When it comes to dogs, the owners of a respected Washington state trucking firm found that they aren’t so “lucky.”

Headquartered in Yakima, Wash., Haney Truck Line provides professional trucking services to all points in Washington, Oregon, Idaho, Montana, Utah, California, Nevada, British Columbia and Alberta, according to its website, and has been in business for decades.

Apparently, management ran into a challenge when an employee with diabetes asked to bring her service dog, named Lucky, with her to work. Lucky has very special powers – he can monitor smells in the air for a specific scent coming from his owner and can detect rapidly dropping or low blood-sugar levels. He’s also trained to alert the owner by pawing or nudging.

Haney’s management allegedly denied the employee’s request. The employee took the matter to the state’s Human Rights Commission. In a preliminary court ruling last week, a state judge found in favor of the employee and awarded her $22,730 in damages.

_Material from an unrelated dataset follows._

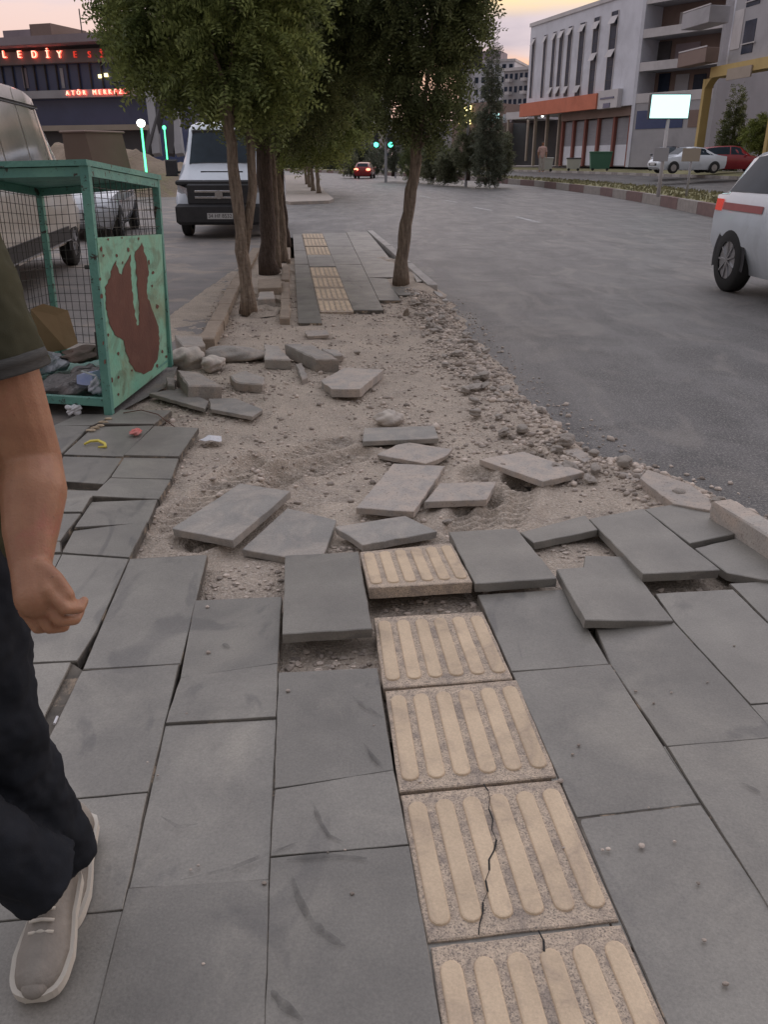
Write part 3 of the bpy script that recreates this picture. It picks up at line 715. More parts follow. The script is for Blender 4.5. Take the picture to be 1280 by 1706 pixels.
# gravel over the dirt: far too many to count
def scatter_gravel():
    rs = np.random.RandomState(11); ico_v = np.array(ICO[0][0]); ico_f = np.array(ICO[0][1]); P = []
    N0 = 85000; x = rs.uniform(-2.2, 2.8, N0); y = rs.uniform(2.5, 10.5, N0)
    e = edge_d(x, y)
    dens = 0.13+0.85*np.exp(-((e-0.25)/0.24)**2)+0.30*(vnoise(x*1.7,y*1.7,8)+.1 > 0.12)
    dens = dens*np.where((y < 3.9) & (e > 0.5), 0.30, 1.0)
    dens = np.where((e < -0.28), 0, dens); dens = np.where((e < -0.02) & (e >= -.28), .12, dens)
    keep = rs.rand(N0) < dens*0.62
    keep &= x > (-1.74-0.107*(y-7.3))*np.where(y > 5.6, 1, 0)+np.where(y > 5.6, 0, -1.15-(y-3)*.18)
    x, y, e = x[keep], y[keep], e[keep]
    n = len(x); edge_ = np.exp(-((e-0.2)/0.25)**2)
    r = rs.gamma(2.0, 0.0026, n)+0.002+edge_*rs.gamma(1.6, 0.0045, n)*(rs.rand(n) < .5)
    r = np.clip(r, .003, .034)
    z = dirt_h(x, y); z = np.where(e < -0.02, np.maximum(z, ZR), z)
    S = np.stack([r*rs.uniform(.8,1.4,n), r*rs.uniform(.8,1.3,n), r*rs.uniform(.5,.9,n)], 1)
    ang = rs.rand(n)*6.28; c, s = np.cos(ang), np.sin(ang)
    jit = 1+rs.uniform(-.22,.22,(n, len(ico_v), 1))
    v = ico_v[None]*jit*S[:,None,:]
    vx = v[:,:,0]*c[:,None]-v[:,:,1]*s[:,None]+x[:,None]; vy = v[:,:,0]*s[:,None]+v[:,:,1]*c[:,None]+y[:,None]; vz = v[:,:,2]+(z+r*.3)[:,None]
    V = np.stack([vx,vy,vz],2).reshape(-1,3); Q = (ico_f[None]+np.arange(n)[:,None,None]*len(ico_v)).reshape(-1,3)
    me = np_mesh('gravel', V, Q, M['gravel'], False)
    o = bpy.data.objects.new('gravel', me); COL.objects.link(o); tag(o, kind='stuff'); return n
scatter_gravel()
# larger stones: one object each, along the road edge and around the loose slabs
rs = np.random.RandomState(5); cnt = 0; protos = []
for k in range(5):
    mb = MB(); mb.blob((0,0,0), (1,.8,.55), 40+k, 2, .34); me_o = mb.build('stone', M['rock'], smooth=(k%2==0)); protos.append(me_o.data)
    bpy.data.objects.remove(me_o)
for k in range(4000):
    if cnt >= 95: break
    x, y = rs.uniform(-.3, 2.7), rs.uniform(3.4, 9.6)
    e = float(edge_d(np.array([x]), np.array([y]))[0])
    if not (0.0 < e < 0.5) and rs.rand() > .03: continue
    if e < -.02: continue
    r = rs.uniform(.018, .042)*(1.25 if rs.rand() < .2 else 1)
    o = bpy.data.objects.new('stone', protos[rs.randint(5)]); COL.objects.link(o)
    o.location = (x, y, dz(x, y)+r*.25); o.scale = (r*rs.uniform(.9,1.5), r, r*rs.uniform(.7,1)); o.rotation_euler = (rs.uniform(-.3,.3), rs.uniform(-.3,.3), rs.rand()*6.28)
    tag(o, 'pale rubble stone among the gravel where the dirt meets the road', 'stone', 'rubble stones along the road edge'); cnt += 1
# small pebbles lying on the slabs
rs = np.random.RandomState(9)
pp = [(347,1086),(480,1150),(935,1300),(1005,1414),(1014,1413),(1070,1408),(1210,1638),(345,1010),(440,1470),(546,1418),(575,1414),(560,1100),(700,1300),(1060,1150),(1120,1152),(1180,1135),(1090,1170),(262,1290),(330,1440),(317,1447),(1175,1565),(890,1480),(1125,1400),(955,1255),(965,1240),(1232,905),(1010,985),(985,965),(960,955),(1100,1040)]
for k in range(12): pp.append((rs.uniform(150,1280), rs.uniform(1050,1680)))
mb = MB()
for k, (x, y) in enumerate(pp):
    p = G(x, y, .006); r = rs.uniform(.0018,.0042)*(1.5 if k < 8 else 1); mb.blob((p.x,p.y,.001+r*.6), (r*1.3,r,r*.8), k, 1, .2)
mb.build('pebbles', M['gravel'], kind='stuff')
# splinters of broken stone in the joints and gaps
mb = MB()
for (x0, y0, x1, y1, k) in ((215,925,262,835,40),(262,830,300,760,30),(85,1220,130,1120,26),(345,935,470,990,45),(900,905,1010,925,22),(545,900,600,915,24),(480,1070,620,1105,40),(630,990,790,1010,34),(1105,970,1190,978,14),(560,900,590,912,8),(150,700,260,690,16),(230,700,300,655,40)):
    for _ in range(k):
        x = rs.uniform(min(x0,x1)-4, max(x0,x1)+4) if abs(y1-y0) < 60 else None
        t = rs.rand()
        if x is None: x, y = x0+(x1-x0)*t+rs.normal()*6, y0+(y1-y0)*t
        else: y = y0+(y1-y0)*rs.rand()
        q = G(x, y, -.03); r = rs.uniform(.003,.011); zz = dz(q.x,q.y)
        mb.blob((q.x,q.y,zz+r*.4), (r*1.3,r,r*.6), int(rs.randint(999)), 1, .35)
mb.build('stone_chips', M['gravel'], kind='stuff')

# ---------------------------------------------------------------- green metal cage
M['green'] = mat('green_paint', (0.20,0.50,0.36), (0.27,0.50,0.36), 4, 0.5, 0.4, 30, speck=(0.10,0.055,0.035), sscale=17, samt=0.075, stain=(0.24,0.34,0.22), stscale=3, stlo=0.50, sthi=0.66, smudge=(0.14,0.17,0.11), smlo=.52, smhi=.62, smscale=4)
M['green_worn'] = mat('teal_worn_paint', (0.15,0.36,0.29), (0.10,0.27,0.23), 6, 0.5, 0.4, 60, speck=(0.03,0.02,0.018), sscale=30, samt=0.10, stain=(0.045,0.03,0.025), stscale=9, stlo=0.60, sthi=0.63)
M['primer'] = mat('red_primer', (0.150,0.058,0.038), (0.115,0.048,0.034), 5, 0.75, 0.3, 40, stain=(0.17,0.08,0.055), stscale=6)
M['wire'] = mat('dark_wire', (0.06,0.06,0.055), rough=0.6, metal=0.5)
FR0 = G(182,690,0.0); RR0 = G(283,611,0.0); RL0 = G(101,602,0.0); FL0 = FR0+(RL0-RR0)
FR1 = D(141,276,FR0.y); RR1 = D(259,299,RR0.y); RL1 = D(64,314,RL0.y); FL1 = FR1+(RL1-RR1)*1.0; FL1.z = FR1.z-0.02
cage = empty('metal_cage', (FR0.x, FR0.y, 0), 0, 'green steel cage with a rust-patched side panel and rubbish inside', 'cage')
def L_(a, b, t): return a.lerp(b, t)
for a, b, w_ in ((FR0,FR1,.05),(RR0,RR1,.045),(RL0,RL1,.045),(FL0,FL1,.045)):
    mb = MB(); mb.bar(a, b, w_, w_); mb.build('post', M['green_worn'], cage)
for a, b, t0 in ((FR0,FL0,.08),(RR0,RL0,.08),(FL0,RL0,.08),(FR1,FL1,-.03),(FR1,RR1,-.03),(RR1,RL1,-.03),(FL1,RL1,-.03)):
    mb = MB(); a, b = a+Vector((0,0,t0)), b+Vector((0,0,t0)); mb.bar(a, b, .04, .05); mb.build('frame_rail', M['green_worn'], cage)
mb = MB(); q = [FR1, RR1, RL1, FL1]; cc = sum(q, Vector())/4
q = [p+(p-cc).normalized()*.05 for p in q]
mb.hexa([p+Vector((0,0,-.002)) for p in q]+[p+Vector((0,0,.03)) for p in q]); mb.build('roof', M['green_worn'], cage)
TL, TR_ = D(158,396,FR0.y-.0), D(268,390,RR0.y); BL = FR0+Vector((0,0,.02))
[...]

“The Washington law against discrimination contains clear protections for employees who use trained service animals,” said Washington Attorney General Bob Ferguson in a statement reported by a local news station. “Employers must allow service animals so employees may properly and safely perform their jobs.”

The lesson? It’s not just Washington State that has laws protecting disabled employees. Before declining a request in this day and age, it’s best to consult an attorney who specializes in labor-related matters, particularly when it comes to state laws.

Both parties have the chance to comment before Feb. 13 and there will be a final decision 30 days after that.